» Problem
Write out again the entries from the first line to the line that includes "scene.camera = cam", keeping both of those lines.

Entries from a dataset
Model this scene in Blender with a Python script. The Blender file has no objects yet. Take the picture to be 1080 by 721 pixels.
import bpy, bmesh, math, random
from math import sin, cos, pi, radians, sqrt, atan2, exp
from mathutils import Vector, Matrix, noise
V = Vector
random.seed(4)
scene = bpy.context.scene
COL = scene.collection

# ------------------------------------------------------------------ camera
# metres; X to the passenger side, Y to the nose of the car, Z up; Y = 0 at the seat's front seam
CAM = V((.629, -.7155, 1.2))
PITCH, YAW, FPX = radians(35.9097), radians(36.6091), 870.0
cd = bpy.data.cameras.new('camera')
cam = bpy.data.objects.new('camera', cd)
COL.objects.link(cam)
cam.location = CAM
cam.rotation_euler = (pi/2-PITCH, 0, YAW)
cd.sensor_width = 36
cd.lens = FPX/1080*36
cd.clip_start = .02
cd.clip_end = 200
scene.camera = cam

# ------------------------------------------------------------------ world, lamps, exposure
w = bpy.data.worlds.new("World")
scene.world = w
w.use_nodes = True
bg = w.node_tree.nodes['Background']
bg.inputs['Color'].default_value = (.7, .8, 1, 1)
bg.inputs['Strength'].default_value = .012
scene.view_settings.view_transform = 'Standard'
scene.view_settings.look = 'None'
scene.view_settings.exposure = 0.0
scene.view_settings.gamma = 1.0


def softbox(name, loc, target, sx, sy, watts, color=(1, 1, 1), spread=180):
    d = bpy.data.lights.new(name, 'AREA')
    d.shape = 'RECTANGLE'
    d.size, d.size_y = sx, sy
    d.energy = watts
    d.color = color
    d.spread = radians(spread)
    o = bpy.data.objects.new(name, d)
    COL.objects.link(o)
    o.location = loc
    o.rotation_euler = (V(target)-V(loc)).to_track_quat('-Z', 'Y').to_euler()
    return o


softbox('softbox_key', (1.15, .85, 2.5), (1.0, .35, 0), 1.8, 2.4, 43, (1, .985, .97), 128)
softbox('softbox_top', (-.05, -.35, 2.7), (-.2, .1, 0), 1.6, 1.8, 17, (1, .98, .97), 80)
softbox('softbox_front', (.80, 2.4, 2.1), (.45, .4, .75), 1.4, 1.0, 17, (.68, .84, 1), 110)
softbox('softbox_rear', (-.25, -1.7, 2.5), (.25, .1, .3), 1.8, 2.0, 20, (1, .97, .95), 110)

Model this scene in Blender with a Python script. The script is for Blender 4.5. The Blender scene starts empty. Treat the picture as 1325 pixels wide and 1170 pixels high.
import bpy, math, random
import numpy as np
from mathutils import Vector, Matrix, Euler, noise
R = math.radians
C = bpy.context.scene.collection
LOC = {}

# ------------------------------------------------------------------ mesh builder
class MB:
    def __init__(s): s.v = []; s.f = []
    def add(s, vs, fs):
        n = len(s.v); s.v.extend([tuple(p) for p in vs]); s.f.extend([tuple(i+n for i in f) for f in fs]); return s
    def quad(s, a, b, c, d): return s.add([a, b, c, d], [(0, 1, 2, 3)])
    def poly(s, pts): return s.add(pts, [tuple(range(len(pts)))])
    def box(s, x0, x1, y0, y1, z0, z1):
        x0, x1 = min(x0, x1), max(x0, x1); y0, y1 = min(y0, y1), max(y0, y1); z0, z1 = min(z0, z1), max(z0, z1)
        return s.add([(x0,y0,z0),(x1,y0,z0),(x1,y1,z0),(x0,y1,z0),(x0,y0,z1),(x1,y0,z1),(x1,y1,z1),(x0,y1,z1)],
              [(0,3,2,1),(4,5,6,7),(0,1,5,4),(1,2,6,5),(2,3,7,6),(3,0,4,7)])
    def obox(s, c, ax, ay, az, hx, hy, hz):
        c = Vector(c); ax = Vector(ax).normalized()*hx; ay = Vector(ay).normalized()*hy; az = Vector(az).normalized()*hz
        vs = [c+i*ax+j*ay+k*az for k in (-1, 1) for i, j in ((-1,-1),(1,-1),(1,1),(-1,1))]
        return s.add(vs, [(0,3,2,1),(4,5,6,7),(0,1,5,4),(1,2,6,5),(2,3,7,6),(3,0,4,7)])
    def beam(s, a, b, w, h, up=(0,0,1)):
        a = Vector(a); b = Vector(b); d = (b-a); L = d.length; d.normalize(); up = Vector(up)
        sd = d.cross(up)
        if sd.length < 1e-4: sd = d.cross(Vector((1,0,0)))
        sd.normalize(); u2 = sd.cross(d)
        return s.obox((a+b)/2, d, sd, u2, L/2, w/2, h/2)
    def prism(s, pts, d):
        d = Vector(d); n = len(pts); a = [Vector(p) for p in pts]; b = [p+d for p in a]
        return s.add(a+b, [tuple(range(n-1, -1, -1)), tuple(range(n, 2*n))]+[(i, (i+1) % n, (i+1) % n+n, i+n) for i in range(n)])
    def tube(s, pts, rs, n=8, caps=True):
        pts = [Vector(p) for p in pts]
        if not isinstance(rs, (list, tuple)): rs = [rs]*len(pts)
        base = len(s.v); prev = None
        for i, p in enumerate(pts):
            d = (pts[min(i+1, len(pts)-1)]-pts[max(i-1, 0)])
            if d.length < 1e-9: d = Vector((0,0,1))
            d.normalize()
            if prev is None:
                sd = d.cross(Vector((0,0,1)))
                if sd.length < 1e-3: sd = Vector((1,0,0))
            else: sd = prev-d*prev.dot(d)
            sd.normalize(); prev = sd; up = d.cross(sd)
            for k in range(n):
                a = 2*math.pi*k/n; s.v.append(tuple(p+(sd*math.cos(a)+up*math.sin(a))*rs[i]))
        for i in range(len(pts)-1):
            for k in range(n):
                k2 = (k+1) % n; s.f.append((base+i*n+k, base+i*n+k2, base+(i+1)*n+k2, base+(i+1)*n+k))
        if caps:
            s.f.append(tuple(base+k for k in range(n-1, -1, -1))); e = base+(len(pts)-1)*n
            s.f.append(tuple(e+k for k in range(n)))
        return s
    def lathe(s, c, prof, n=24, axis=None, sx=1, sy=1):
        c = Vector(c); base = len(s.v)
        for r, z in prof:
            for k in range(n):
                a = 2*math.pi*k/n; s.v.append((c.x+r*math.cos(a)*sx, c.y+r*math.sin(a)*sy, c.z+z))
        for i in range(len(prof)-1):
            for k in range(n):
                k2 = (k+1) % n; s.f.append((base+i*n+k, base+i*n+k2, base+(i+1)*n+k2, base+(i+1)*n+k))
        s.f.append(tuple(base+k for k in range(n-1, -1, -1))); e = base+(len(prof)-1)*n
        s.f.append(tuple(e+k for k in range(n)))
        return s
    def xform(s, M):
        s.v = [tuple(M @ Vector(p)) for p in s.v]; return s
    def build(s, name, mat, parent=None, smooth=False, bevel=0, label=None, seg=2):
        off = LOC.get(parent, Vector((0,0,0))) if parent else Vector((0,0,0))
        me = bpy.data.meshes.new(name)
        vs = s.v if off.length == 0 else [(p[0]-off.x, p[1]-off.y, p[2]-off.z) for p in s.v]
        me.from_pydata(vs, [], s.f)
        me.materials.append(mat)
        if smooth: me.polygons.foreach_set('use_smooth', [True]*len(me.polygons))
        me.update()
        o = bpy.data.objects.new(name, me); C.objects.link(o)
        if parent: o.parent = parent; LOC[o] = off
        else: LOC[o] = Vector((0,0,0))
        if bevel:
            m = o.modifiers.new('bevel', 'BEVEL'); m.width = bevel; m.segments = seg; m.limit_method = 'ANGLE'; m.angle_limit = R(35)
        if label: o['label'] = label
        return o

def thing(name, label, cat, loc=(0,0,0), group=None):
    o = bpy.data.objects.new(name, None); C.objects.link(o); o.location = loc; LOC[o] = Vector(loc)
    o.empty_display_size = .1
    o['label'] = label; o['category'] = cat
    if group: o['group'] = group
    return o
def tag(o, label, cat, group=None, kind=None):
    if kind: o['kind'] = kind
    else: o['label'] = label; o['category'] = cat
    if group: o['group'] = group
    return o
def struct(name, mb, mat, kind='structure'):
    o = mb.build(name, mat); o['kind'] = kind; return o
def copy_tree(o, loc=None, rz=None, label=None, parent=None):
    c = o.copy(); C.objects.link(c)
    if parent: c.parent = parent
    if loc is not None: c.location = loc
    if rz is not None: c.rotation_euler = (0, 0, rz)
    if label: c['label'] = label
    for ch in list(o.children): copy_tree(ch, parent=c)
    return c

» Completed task
Model this scene in Blender with a Python script. The Blender file has no objects yet. Take the picture to be 1080 by 721 pixels.
import bpy, bmesh, math, random
from math import sin, cos, pi, radians, sqrt, atan2, exp
from mathutils import Vector, Matrix, noise
V = Vector
random.seed(4)
scene = bpy.context.scene
COL = scene.collection

# ------------------------------------------------------------------ camera
# metres; X to the passenger side, Y to the nose of the car, Z up; Y = 0 at the seat's front seam
CAM = V((.629, -.7155, 1.2))
PITCH, YAW, FPX = radians(35.9097), radians(36.6091), 870.0
cd = bpy.data.cameras.new('camera')
cam = bpy.data.objects.new('camera', cd)
COL.objects.link(cam)
cam.location = CAM
cam.rotation_euler = (pi/2-PITCH, 0, YAW)
cd.sensor_width = 36
cd.lens = FPX/1080*36
cd.clip_start = .02
cd.clip_end = 200
scene.camera = cam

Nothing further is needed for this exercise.